▶ AIM OF THE EXERCISE: Your task is to quote exactly the run of lines that starts at the line containing "ul, 'rear fascia plate')" and ends at the line containing "SC = bpy.context.scene", including both.

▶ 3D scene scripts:
------------------------------------------------------------
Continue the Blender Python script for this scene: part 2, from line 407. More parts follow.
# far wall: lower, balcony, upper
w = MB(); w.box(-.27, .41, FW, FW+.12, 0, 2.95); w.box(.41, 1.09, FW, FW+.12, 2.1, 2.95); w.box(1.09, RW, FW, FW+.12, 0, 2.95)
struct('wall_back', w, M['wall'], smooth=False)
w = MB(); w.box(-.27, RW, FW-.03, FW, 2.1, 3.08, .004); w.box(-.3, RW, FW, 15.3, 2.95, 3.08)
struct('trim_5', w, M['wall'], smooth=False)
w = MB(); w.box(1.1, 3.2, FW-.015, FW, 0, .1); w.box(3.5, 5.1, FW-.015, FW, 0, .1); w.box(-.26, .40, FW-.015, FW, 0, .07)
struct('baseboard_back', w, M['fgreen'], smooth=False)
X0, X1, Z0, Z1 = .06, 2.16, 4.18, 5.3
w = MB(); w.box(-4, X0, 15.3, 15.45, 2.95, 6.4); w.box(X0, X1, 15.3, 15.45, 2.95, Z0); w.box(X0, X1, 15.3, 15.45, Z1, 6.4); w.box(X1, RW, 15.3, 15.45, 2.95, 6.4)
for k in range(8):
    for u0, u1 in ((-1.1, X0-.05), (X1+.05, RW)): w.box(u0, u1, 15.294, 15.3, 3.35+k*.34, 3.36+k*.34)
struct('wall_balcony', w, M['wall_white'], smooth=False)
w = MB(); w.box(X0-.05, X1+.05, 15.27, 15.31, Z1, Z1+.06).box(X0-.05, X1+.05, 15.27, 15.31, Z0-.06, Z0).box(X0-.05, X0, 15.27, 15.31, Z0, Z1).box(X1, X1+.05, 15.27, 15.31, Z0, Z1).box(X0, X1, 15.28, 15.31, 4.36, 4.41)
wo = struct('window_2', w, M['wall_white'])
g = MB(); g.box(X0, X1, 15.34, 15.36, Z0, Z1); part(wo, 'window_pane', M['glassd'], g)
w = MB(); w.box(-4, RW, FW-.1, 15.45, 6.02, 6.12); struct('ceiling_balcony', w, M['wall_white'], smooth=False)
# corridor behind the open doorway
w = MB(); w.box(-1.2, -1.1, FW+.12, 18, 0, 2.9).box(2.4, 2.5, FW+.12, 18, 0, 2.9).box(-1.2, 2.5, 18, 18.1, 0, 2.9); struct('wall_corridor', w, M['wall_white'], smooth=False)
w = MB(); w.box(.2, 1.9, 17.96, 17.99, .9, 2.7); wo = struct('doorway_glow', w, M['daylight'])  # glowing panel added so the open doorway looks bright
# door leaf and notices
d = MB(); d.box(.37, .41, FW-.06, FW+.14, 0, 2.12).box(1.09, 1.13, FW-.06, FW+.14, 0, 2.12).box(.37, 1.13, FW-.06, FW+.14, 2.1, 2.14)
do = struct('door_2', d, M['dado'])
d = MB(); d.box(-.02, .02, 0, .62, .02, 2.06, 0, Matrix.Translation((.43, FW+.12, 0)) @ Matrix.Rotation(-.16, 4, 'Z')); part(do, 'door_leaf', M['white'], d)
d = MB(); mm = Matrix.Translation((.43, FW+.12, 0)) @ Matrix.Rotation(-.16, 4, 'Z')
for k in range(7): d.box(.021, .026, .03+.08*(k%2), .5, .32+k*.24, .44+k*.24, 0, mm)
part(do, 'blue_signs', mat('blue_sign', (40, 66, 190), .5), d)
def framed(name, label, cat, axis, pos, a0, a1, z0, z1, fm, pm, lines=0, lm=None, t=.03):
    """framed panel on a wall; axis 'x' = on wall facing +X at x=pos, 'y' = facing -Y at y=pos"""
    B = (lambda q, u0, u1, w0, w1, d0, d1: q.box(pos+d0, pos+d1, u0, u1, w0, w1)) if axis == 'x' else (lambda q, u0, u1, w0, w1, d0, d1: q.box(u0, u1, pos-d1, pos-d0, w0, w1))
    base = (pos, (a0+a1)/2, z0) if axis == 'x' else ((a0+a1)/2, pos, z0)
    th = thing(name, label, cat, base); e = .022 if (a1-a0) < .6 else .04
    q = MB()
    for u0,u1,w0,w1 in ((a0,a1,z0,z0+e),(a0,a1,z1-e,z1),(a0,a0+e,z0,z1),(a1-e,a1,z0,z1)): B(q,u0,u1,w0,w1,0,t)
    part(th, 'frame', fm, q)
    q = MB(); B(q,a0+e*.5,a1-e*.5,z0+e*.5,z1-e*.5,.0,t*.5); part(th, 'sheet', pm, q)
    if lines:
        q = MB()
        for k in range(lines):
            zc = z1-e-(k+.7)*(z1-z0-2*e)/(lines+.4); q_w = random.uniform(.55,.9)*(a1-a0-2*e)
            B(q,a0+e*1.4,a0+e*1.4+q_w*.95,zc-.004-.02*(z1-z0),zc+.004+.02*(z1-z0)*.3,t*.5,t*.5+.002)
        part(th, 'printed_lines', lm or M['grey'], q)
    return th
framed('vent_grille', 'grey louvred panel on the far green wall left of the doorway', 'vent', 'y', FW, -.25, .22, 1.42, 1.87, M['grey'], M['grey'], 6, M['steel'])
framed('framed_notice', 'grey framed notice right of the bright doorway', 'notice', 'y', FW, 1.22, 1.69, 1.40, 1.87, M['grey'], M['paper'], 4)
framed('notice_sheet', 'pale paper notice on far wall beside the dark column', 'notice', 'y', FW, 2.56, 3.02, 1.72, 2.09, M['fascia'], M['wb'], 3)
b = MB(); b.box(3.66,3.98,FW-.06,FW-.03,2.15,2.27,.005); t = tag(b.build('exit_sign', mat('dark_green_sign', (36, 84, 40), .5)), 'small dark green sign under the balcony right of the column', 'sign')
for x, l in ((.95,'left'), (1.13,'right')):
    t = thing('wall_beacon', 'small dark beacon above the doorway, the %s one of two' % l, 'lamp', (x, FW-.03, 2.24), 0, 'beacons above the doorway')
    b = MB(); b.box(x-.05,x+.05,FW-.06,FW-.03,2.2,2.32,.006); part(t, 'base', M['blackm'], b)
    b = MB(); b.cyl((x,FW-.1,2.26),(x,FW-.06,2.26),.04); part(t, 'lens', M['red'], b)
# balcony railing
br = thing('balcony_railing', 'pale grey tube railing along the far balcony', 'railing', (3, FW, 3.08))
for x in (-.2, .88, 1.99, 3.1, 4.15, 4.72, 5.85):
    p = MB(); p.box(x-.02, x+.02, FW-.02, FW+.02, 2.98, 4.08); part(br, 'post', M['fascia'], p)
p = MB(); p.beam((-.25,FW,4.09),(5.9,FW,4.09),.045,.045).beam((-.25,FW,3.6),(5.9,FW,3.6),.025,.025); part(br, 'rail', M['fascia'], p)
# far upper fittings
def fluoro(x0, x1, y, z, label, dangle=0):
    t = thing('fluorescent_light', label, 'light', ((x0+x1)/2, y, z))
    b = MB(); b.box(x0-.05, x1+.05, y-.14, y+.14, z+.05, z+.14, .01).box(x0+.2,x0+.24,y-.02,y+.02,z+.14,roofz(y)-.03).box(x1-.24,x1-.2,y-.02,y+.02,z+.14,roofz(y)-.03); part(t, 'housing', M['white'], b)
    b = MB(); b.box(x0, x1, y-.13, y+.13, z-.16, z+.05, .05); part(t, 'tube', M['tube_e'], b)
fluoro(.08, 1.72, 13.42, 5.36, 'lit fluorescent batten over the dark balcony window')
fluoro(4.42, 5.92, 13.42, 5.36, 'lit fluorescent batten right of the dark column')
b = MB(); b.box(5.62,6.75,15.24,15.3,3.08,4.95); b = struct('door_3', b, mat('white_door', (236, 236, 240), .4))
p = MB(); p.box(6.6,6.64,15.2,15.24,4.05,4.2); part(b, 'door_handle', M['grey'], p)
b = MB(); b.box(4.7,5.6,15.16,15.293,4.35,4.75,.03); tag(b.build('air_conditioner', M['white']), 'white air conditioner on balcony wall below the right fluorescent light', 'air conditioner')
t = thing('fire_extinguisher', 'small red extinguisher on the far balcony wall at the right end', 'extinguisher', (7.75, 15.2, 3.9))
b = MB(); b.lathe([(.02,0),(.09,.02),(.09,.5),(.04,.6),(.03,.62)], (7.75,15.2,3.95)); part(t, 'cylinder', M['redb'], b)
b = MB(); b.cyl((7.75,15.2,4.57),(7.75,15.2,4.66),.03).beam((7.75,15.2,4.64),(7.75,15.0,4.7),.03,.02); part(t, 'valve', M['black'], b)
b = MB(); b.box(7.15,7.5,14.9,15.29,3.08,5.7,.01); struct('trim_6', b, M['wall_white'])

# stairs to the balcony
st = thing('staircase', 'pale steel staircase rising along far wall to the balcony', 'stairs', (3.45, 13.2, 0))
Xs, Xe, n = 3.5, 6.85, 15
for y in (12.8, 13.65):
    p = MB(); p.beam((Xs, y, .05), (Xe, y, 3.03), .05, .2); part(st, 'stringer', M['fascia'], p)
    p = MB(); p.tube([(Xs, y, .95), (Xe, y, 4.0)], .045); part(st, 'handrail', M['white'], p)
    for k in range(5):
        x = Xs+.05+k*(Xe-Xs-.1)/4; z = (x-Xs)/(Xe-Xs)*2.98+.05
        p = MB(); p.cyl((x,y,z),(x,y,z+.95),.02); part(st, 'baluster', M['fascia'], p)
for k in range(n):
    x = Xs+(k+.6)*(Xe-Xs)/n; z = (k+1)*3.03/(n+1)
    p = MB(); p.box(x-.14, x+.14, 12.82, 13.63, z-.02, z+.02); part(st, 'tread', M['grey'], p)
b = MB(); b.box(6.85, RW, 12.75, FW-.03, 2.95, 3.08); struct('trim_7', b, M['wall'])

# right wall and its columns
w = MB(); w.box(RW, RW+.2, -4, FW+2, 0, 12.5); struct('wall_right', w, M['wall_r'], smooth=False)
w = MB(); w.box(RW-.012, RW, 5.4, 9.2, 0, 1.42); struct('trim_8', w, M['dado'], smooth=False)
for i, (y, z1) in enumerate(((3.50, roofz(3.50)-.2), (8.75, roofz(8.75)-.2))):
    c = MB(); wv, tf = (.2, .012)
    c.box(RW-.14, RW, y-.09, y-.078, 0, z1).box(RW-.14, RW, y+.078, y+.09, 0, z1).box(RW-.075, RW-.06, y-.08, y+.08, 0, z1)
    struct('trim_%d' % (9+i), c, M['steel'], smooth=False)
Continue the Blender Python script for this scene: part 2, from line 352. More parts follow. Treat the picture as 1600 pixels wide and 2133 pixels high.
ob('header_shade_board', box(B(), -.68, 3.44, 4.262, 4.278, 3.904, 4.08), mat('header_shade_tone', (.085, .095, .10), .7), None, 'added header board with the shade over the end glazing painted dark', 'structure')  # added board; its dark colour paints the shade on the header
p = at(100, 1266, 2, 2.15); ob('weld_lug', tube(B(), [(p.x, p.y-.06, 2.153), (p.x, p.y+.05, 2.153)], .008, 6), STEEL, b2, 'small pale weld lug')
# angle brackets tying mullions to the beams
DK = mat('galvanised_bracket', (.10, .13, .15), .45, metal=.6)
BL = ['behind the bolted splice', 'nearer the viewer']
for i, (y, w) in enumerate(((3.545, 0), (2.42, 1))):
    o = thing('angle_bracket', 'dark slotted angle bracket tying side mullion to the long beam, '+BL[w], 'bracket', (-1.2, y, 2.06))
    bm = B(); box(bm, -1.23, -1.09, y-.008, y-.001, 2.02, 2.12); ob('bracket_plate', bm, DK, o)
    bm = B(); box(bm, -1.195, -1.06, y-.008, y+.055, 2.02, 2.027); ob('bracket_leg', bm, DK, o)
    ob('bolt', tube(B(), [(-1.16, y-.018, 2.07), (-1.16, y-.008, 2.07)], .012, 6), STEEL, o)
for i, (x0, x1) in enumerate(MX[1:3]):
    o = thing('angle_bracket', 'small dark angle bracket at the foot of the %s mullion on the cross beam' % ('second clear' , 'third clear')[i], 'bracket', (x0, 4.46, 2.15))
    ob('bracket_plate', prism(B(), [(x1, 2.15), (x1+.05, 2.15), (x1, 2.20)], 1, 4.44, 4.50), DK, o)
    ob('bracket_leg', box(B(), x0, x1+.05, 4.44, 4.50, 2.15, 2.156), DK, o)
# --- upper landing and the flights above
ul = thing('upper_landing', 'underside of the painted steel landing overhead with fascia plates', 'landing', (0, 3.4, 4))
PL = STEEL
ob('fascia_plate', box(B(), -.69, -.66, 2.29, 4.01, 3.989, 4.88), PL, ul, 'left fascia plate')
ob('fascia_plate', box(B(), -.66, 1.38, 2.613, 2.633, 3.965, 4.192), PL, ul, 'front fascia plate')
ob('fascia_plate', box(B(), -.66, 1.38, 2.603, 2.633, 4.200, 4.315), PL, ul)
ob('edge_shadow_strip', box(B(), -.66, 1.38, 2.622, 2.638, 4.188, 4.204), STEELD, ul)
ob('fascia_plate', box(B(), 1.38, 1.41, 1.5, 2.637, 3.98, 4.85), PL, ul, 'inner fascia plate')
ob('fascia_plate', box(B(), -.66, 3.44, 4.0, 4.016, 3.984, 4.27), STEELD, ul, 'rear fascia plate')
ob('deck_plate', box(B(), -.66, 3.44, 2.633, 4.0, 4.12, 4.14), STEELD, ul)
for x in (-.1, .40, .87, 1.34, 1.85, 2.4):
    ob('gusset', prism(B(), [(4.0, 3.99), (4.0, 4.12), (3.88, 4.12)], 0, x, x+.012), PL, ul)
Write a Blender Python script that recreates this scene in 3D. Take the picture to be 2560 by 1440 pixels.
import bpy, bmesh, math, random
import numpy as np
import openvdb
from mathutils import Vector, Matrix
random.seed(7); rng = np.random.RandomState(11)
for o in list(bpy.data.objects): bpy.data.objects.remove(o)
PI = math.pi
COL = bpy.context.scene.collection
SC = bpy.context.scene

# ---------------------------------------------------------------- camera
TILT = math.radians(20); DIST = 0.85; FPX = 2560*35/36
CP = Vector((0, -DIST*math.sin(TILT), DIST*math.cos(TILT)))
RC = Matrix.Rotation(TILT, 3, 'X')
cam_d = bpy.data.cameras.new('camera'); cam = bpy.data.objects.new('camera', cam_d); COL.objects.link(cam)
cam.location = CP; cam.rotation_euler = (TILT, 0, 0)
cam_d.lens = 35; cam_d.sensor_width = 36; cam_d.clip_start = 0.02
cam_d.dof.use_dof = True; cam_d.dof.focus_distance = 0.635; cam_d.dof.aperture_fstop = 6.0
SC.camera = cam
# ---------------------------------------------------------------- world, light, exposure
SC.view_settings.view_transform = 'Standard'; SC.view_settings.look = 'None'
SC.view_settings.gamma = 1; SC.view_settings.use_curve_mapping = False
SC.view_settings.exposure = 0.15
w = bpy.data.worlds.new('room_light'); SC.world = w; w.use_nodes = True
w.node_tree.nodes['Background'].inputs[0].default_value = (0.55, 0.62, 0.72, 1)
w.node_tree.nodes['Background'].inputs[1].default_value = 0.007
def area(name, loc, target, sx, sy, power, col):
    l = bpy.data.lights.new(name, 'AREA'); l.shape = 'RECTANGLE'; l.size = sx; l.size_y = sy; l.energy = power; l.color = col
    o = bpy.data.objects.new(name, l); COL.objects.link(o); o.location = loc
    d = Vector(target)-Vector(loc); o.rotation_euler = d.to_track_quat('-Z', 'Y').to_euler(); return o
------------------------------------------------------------
▶ EXERCISE SOLUTION:
ob('fascia_plate', box(B(), -.66, 3.44, 4.0, 4.016, 3.984, 4.27), STEELD, ul, 'rear fascia plate')
ob('deck_plate', box(B(), -.66, 3.44, 2.633, 4.0, 4.12, 4.14), STEELD, ul)
for x in (-.1, .40, .87, 1.34, 1.85, 2.4):
    ob('gusset', prism(B(), [(4.0, 3.99), (4.0, 4.12), (3.88, 4.12)], 0, x, x+.012), PL, ul)
Write a Blender Python script that recreates this scene in 3D. Take the picture to be 2560 by 1440 pixels.
import bpy, bmesh, math, random
import numpy as np
import openvdb
from mathutils import Vector, Matrix
random.seed(7); rng = np.random.RandomState(11)
for o in list(bpy.data.objects): bpy.data.objects.remove(o)
PI = math.pi
COL = bpy.context.scene.collection
SC = bpy.context.scene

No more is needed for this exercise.